[Records with scene code]
******************************

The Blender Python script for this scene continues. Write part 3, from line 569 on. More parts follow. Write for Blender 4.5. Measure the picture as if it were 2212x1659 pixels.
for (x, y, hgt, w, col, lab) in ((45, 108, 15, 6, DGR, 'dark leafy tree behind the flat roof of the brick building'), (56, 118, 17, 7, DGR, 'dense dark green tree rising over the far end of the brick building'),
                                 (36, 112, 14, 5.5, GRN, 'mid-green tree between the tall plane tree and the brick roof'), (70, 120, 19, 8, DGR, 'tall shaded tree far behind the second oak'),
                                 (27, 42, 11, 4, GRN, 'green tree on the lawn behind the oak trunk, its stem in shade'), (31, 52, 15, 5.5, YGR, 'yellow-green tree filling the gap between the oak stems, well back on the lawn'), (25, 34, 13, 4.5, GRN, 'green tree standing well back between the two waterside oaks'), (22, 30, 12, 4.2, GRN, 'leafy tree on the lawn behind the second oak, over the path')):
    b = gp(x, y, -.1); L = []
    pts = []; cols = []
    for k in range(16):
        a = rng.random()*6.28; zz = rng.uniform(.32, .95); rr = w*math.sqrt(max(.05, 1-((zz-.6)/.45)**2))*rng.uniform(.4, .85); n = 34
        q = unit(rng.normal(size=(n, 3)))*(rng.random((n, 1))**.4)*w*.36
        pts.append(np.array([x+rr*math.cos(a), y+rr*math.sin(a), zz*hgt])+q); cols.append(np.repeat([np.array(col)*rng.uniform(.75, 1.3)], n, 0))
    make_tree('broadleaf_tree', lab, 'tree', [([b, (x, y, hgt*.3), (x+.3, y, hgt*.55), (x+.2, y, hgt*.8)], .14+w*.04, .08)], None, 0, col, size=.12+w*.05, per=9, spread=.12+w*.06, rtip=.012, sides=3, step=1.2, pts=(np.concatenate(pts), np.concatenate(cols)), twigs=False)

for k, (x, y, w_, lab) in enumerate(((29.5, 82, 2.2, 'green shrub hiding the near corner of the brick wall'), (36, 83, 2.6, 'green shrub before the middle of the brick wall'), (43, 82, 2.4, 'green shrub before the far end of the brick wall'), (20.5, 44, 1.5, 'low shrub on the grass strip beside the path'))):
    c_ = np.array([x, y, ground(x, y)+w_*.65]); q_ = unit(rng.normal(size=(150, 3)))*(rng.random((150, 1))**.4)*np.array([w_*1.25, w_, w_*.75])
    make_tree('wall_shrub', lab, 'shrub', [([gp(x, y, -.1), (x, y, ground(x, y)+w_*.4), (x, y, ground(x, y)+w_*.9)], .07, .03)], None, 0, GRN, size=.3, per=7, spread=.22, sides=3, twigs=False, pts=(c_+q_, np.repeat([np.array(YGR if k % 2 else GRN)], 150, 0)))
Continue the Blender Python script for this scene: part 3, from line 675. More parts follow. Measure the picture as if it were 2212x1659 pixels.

******************************

Copy all the records above exactly, missing none.

▶ _Complete answer_
The Blender Python script for this scene continues. Write part 3, from line 569 on. More parts follow. Write for Blender 4.5. Measure the picture as if it were 2212x1659 pixels.
for (x, y, hgt, w, col, lab) in ((45, 108, 15, 6, DGR, 'dark leafy tree behind the flat roof of the brick building'), (56, 118, 17, 7, DGR, 'dense dark green tree rising over the far end of the brick building'),
                                 (36, 112, 14, 5.5, GRN, 'mid-green tree between the tall plane tree and the brick roof'), (70, 120, 19, 8, DGR, 'tall shaded tree far behind the second oak'),
                                 (27, 42, 11, 4, GRN, 'green tree on the lawn behind the oak trunk, its stem in shade'), (31, 52, 15, 5.5, YGR, 'yellow-green tree filling the gap between the oak stems, well back on the lawn'), (25, 34, 13, 4.5, GRN, 'green tree standing well back between the two waterside oaks'), (22, 30, 12, 4.2, GRN, 'leafy tree on the lawn behind the second oak, over the path')):
    b = gp(x, y, -.1); L = []
    pts = []; cols = []
    for k in range(16):
        a = rng.random()*6.28; zz = rng.uniform(.32, .95); rr = w*math.sqrt(max(.05, 1-((zz-.6)/.45)**2))*rng.uniform(.4, .85); n = 34
        q = unit(rng.normal(size=(n, 3)))*(rng.random((n, 1))**.4)*w*.36
        pts.append(np.array([x+rr*math.cos(a), y+rr*math.sin(a), zz*hgt])+q); cols.append(np.repeat([np.array(col)*rng.uniform(.75, 1.3)], n, 0))
    make_tree('broadleaf_tree', lab, 'tree', [([b, (x, y, hgt*.3), (x+.3, y, hgt*.55), (x+.2, y, hgt*.8)], .14+w*.04, .08)], None, 0, col, size=.12+w*.05, per=9, spread=.12+w*.06, rtip=.012, sides=3, step=1.2, pts=(np.concatenate(pts), np.concatenate(cols)), twigs=False)

for k, (x, y, w_, lab) in enumerate(((29.5, 82, 2.2, 'green shrub hiding the near corner of the brick wall'), (36, 83, 2.6, 'green shrub before the middle of the brick wall'), (43, 82, 2.4, 'green shrub before the far end of the brick wall'), (20.5, 44, 1.5, 'low shrub on the grass strip beside the path'))):
    c_ = np.array([x, y, ground(x, y)+w_*.65]); q_ = unit(rng.normal(size=(150, 3)))*(rng.random((150, 1))**.4)*np.array([w_*1.25, w_, w_*.75])
    make_tree('wall_shrub', lab, 'shrub', [([gp(x, y, -.1), (x, y, ground(x, y)+w_*.4), (x, y, ground(x, y)+w_*.9)], .07, .03)], None, 0, GRN, size=.3, per=7, spread=.22, sides=3, twigs=False, pts=(c_+q_, np.repeat([np.array(YGR if k % 2 else GRN)], 150, 0)))
Continue the Blender Python script for this scene: part 3, from line 675. More parts follow. Measure the picture as if it were 2212x1659 pixels.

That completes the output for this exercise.